By Callum Townend, Trainee Solicitor

Recent calls for reform of civil partnership, including those of Conservative MP, Tim Loughton, have gained traction as critics argue that the current law “does not reflect modern Britain”.

What is a Civil Partnership?

The concept of Civil Partnership was introduced in 2004 as a means of providing same-sex couples with similar rights and protections as married mixed-sex couples. The campaign to allow same-sex couples the right to marry has been well documented in recent years and when the Marriage and Civil Partnership (Scotland) Act received the Royal Assent from Parliament in 2014, it was seen as a progressive act and a breakthrough for equality. However, while the 2014 Act provided same-sex couple with the opportunity to marry, it did not broaden the remit of civil partnership to include mixed-sex couples. 

In legal terms, civil partnerships and marriage are broadly similar, although there are some notable differences. The terminology that is used for civil partnerships is slightly different in that a married couple who separate may get divorced, whereas a civil partnership would be dissolved. Also, while a marriage can be ended on the basis of one party’s adultery, a civil partnership cannot be dissolved on that basis. The calls to expand the definition of civil partnership do not, however, arise due to the legal differences between the two concepts.
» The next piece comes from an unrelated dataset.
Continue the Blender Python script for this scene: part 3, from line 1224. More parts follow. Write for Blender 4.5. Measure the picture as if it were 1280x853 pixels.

The demands for change stem from the moral and religious connotations that accompany marriage and civil partnership.

Marriage and Civil Partnerships

Marriage is a historic concept and the first formal definition can be traced back to the 12th century where the Roman Catholic Church defined marriage as a sacrament, sanctioned by God. Although in recent years we have seen a rise in the number of non-religious ceremonies, some mixed-sex couples argue that the institution of marriage remains rooted in religion and that marriage promotes the ideology of proprietorship over a spouse. We have also seen in the media frequent discussion around forced marriages within some religious communities. Supporters of civil partnership reform argue that mixed-sex couples should be allowed to enter into a state recognised committed relationship which provides the same legal protections that are enjoyed by married couples, without having to actually enter into a marriage and, therefore, be associated with the concept. Although civil partnership was introduced initially as a stepping stone to the legalisation of same-sex marriage, it is now perceived by some to be a modern alternative to marriage.

Going forward, the UK Parliament has indicated that this matter will remain under review. Given that family law is a devolved matter, any change in the Scottish definition of civil partnership would require the Scottish Parliament to legislate on the matter. It seems now that civil partnership has become a more meaningful concept than perhaps was originally intended and reform may be required to bring the law in line with modern society.

 Civil Partnerships in Bermuda

The topic of civil partnership and marriage has also arisen recently as a point of contention in the British overseas territory of Bermuda, which became the first country to allow and then subsequently revoke same-sex marriage, replacing it with domestic partnership. The UK government has refused to block this legislation, arguing that legislative intervention must only be used in exceptional circumstances. It is notable that the Bermudian domestic partnership is available to both same and mixed-sex couples and provides equivalent legal rights to marriage. This could provide some insight as to what a civil partnership may look like in the UK if the law is to undergo reform, although clearly it is not anticipated that any such amendment to the law would involve the revocation of same-sex marriage legislation as has happened in Bermuda.